Choosing a laptop for remote work well isn't buying "the best notebook". It's making a decision that combines role, stack, and regional operations. When that's done well, the employee works better from day one, IT gains control, and the company avoids costs that usually appear later: urgencies, replacements, failed deliveries, non-standard configurations, and untraced assets.

The right laptop isn't the most expensive or the cheapest. It's the one that best fits the work to be done and the operation your company can sustain in LATAM.

If your company needs to equip talent in different countries without losing control, Bord helps you centralize purchase, deployment, traceability, and lifecycle from a single regional operation.

Frequently asked questions

How to choose a laptop for remote work?

First define the role, the software the person uses, the country where they'll work, and your company's capacity to deliver, configure, support, and recover that equipment.
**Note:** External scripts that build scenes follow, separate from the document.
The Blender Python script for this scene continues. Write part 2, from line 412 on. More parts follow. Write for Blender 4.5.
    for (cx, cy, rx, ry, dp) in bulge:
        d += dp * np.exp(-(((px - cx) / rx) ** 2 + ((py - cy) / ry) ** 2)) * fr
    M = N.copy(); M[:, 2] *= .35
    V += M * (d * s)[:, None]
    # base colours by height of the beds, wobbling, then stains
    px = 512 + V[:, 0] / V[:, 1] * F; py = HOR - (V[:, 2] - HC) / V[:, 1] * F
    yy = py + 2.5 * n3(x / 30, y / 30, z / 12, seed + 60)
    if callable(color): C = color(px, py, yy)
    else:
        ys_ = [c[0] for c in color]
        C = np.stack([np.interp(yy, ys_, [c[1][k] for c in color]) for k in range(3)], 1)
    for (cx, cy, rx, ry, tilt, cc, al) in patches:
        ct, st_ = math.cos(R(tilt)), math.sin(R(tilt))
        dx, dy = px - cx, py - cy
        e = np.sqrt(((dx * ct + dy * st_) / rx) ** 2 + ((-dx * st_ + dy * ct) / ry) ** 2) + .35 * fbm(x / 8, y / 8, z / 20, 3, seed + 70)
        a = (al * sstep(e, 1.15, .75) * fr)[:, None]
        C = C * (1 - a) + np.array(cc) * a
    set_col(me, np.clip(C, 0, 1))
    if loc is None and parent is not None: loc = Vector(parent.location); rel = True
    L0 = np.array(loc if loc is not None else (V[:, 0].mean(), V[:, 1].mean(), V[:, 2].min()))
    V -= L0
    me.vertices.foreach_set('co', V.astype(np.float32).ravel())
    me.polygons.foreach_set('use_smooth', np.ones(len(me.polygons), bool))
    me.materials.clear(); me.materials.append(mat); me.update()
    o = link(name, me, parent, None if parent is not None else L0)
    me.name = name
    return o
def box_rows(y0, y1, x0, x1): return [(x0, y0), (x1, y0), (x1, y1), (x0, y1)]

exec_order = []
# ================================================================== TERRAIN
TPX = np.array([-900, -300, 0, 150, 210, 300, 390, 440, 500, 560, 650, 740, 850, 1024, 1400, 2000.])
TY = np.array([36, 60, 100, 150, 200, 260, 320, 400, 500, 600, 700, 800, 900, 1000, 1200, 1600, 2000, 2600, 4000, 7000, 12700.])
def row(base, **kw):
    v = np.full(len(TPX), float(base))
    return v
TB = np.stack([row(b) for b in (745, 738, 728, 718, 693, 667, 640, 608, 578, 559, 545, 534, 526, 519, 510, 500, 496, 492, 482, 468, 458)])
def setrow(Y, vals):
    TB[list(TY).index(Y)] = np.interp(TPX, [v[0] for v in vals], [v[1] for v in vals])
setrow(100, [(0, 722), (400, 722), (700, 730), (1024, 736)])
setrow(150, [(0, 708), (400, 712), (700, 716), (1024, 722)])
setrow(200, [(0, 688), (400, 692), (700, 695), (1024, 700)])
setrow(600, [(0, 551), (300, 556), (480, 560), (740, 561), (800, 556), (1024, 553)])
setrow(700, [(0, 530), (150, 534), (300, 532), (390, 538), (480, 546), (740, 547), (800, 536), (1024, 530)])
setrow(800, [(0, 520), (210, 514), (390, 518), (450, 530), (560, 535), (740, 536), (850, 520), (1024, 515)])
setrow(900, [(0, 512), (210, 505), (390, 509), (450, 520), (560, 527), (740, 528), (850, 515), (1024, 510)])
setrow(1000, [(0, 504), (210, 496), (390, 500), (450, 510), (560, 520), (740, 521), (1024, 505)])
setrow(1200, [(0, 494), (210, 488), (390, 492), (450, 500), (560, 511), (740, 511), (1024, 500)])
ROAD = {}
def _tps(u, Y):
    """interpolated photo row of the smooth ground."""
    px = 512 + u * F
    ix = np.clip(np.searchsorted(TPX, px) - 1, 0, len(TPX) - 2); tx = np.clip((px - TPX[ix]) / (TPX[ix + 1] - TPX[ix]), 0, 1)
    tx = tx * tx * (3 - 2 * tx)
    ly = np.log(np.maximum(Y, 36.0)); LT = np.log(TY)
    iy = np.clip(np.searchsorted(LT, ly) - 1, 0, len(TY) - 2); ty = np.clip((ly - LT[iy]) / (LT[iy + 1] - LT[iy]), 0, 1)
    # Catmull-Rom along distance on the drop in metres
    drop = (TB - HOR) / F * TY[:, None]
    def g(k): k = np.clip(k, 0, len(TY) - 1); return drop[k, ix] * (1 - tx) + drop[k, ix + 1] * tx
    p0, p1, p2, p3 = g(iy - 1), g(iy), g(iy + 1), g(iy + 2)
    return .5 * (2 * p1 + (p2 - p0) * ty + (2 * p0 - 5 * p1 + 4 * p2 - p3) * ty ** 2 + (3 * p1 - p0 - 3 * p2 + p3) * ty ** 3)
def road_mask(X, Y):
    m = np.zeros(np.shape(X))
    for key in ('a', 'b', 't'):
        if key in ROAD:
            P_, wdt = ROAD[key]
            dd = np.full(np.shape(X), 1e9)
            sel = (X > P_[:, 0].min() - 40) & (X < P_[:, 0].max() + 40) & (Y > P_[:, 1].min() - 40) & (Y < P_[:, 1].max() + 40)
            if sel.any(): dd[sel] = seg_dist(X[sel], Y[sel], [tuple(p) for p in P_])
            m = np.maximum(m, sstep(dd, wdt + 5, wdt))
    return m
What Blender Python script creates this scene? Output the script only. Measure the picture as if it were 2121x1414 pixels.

Mac or Windows for remote employees?

It depends on usage. For iOS or macOS development, Mac can be mandatory due to Xcode compatibility. For broad corporate fleets, Windows usually offers more variety and standardization flexibility.

How much RAM does a corporate laptop need today?

For general use, 16 GB is a reasonable baseline. For design or more demanding work, it's worth considering 16 GB or more; Adobe maintains that level as recommended for Photoshop.

What changes when the company operates across multiple LATAM countries?

Stock, delivery times, invoicing, provider, configuration, traceability, support, and asset recovery all change. That's why the purchase should be thought of as part of a regional operation, not as an isolated order.

Why isn't buying well enough?

Because afterward you have to deploy, enroll, monitor, repair, and recover the equipment. Windows Autopilot and Intune show that deployment and management are also part of the decision.